I forgot to mention this in my last post, but I did add support for building and linking the entire SDL test suite to every platform supported. Originally, the Visual Studio portion of SDL only had 10 tests supported. The Xcode version had a few more than that. It turns out there are 42 tests part of the SDL test suite. I was a bit shocked when I noticed I wasn't targeting most of them, so I worked to add support for the whole lot. I've written a lot of convenient build scripts (as I will discuss later) for making building and running these tests as painless as possible.
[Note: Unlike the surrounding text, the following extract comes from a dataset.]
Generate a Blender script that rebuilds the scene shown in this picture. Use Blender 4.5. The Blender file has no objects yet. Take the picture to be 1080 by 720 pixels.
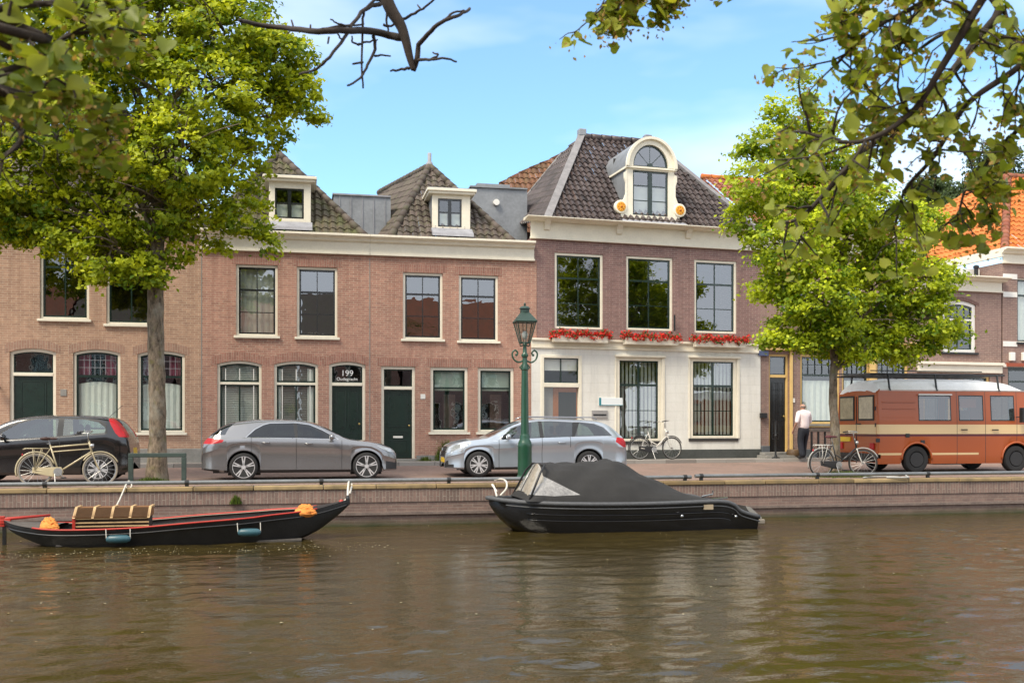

Mac OS X: Multiple Architectures

I am beginning to look into multiple architecture support, starting with Mac OS X. Currently, the Xcode projects should support building to architectures i386 and x86_64. I am planning on implementing Universal binaries for Mac OS X and any platform that has GCC, so including Windows through MinGW and Cygwin, as well as any Linux platforms. This is continuing the current support for "fat" binaries that SDL offers.

MinGW Support

I decided to be a bit adventurous this week. I implemented MinGW support using GNU makefiles. I hope to expand this project to full make support, but I needed to start with something that would not involve a lot of changes to the current project. MinGW is targeted for building native Windows applications using GCC and the GNU toolchain. Essentially, that implies the Windows setup to project generation is not much different between Visual Studio and MinGW. In some parts this is true, but in others...not so much.

The major differences are in the path separators and the different compilers (obviously). I had to create a MinGW mode (using the --mingw command line option) to signify using POSIX paths, etc. Beyond that, I ran into a lot of trouble over properly linking to the main function of the test applications. I had to use the linker argument -lmingw32 to GCC, though premake was giving me a lot of grief by making it only possible to put it in the wrong place. At the end of the day, I had to modify premake and change the order it generates its linker arguments in the resulting makefiles.

The only other problem with the MinGW support is GCC cannot compile the DirectX and Windows SDK header files correctly. There are MinGW alternatives to DirectX, but these are not the easiest things to work with. I've encountered some problems working with them and I know a bunch of other people have, too. As a result, I am not going to support DirectX with the MinGW generation option. I do plan on adding an override command line argument to the meta-build system for generating MinGW projects that still link to DirectX regardless of it being MinGW, leaving it up to the fate of the developer to try and get the thing to link properly.

Google Summer of Code Midterm!

I have to say I'm a bit surprised that it's already the halfway point. Time does fly when you're really focused on a project. Nevertheless, I am hoping the SDL community is able to help me at this point by pulling my repository and tinkering with it. Please, if you have time, try to give the meta-build system a whirl. The currently supported platforms are Windows using Visual Studio and MinGW and Mac OS X using Xcode. Here are a few things to note:

Obviously the system is very experimental. That's why it needs to be tested. If something goes wrong, feel free to email me, comment on this blog, or post it on the mailing list. I will see it and get back to you very soon. I appreciate any problems or feedback you have.

If you want to just give a quick contribution to the project, simply build the SDL project and test suites for whichever choice platform and IDE. If you run the tests, it can give a quick feedback about whether SDL seems to run mostly normally on your system using the build configurations setup by the meta-build system. I have created several build scripts for each platform for handling various types of builds, as well as testing those builds using the extensive SDL test suite.

If you want to give a more elaborate contribution, I would really appreciate you testing binary compatibility or interoperability by either building or linking any SDL projects you have or are using against the libraries produced by the meta-build projects. This would give excellent feedback as to whether I am correctly generating the projects and that they are behaving as they should so far.

I really appreciate any and all help so far.